It's a historically well-worn response to blame female victims for provoking heinous behavior in men. Look at cases like the recent Steubenville rape trial, for example, in which a teenager was gang raped while unconscious by a number of football players at a party, videotaped, and then crudely blamed across the Internet for her own rape by a startlingly large portion of her community. The most upsetting thing about the Iowa case, however, is that victim-blaming is now being legally justified and entered onto the judicial books just as there had started to be some tangible progress for women's rights between the '60s and '90s.

The justification for the court's ruling presupposes that men are no more than conscienceless animals, unable to behave in any way other than purely instinctively and outwardly. This premise doesn't just disempower women.
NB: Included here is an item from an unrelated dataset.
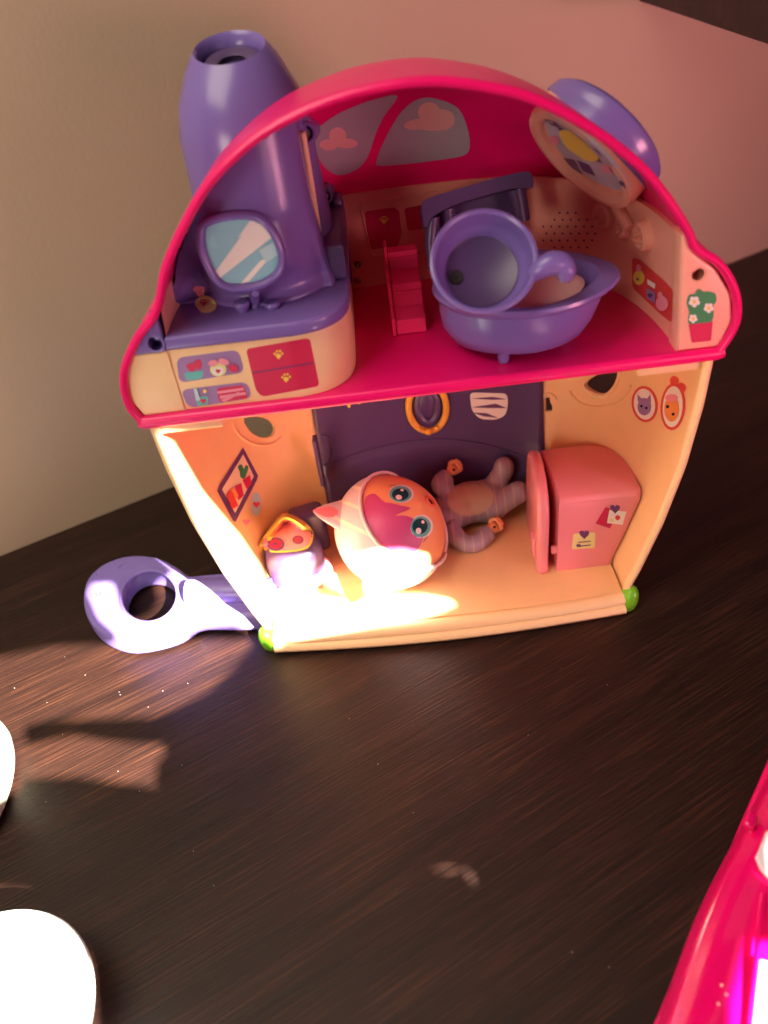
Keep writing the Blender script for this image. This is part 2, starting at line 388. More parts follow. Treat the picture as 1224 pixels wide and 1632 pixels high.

It also disempowers men, perhaps to an even more insidious and far-reaching extent, when they are taught from that it is not even expected of them that they would be able to control their responses to stimuli, that it is some kind of fundamental truth that men are blathering, drooling slaves to their impulses, wholly incapable of making rational, moral decisions, lacking personal agency. It's ultimately an exceedingly emasculating generalization to write into the lawbooks.

Amid all of the understandably angry women reacting to this case, where are the masses of outraged men objecting to the utterly reductionist and disempowering characterization of their gender? Rulings like that of the Iowa Supreme Court are not merely misogynistic. They are also misandrous. Where are the thinking men who will stand up against the belief that they cannot be trusted with civil behavior? Do we need to accept that the only way for them to behave in mixed company is to seal their ears or bind them to the mast as they sail past alluring women at the workplace, out on the street, in social settings, rather than to teach them to take some personal responsibility and exercise a bit of self-control as grown men? Ultimately, this assumption should be as alarming to men as it is to the women who fall victim to it. Don't the men out there want to show that they are capable of evolving past archaic gender clichés?

Men must become part of the conversation. A good place to start would be to take some tangible steps to empower young boys with the belief that they are capable of making respectful choices and instill in them a sense of agency rather than helplessness when it comes to sociosexual behavior. As long as men do not recognize this as a pressing male issue that they too have a stake in, and subsequently become involved in a visible way, out on the picket lines, authoring op-ed pieces, taking vocal offense at the notion that they are unthinking creatures susceptible to being bewitched by modern-day Sirens, the fundamental belief system that fuels the disquieting gender politics in this country will never change.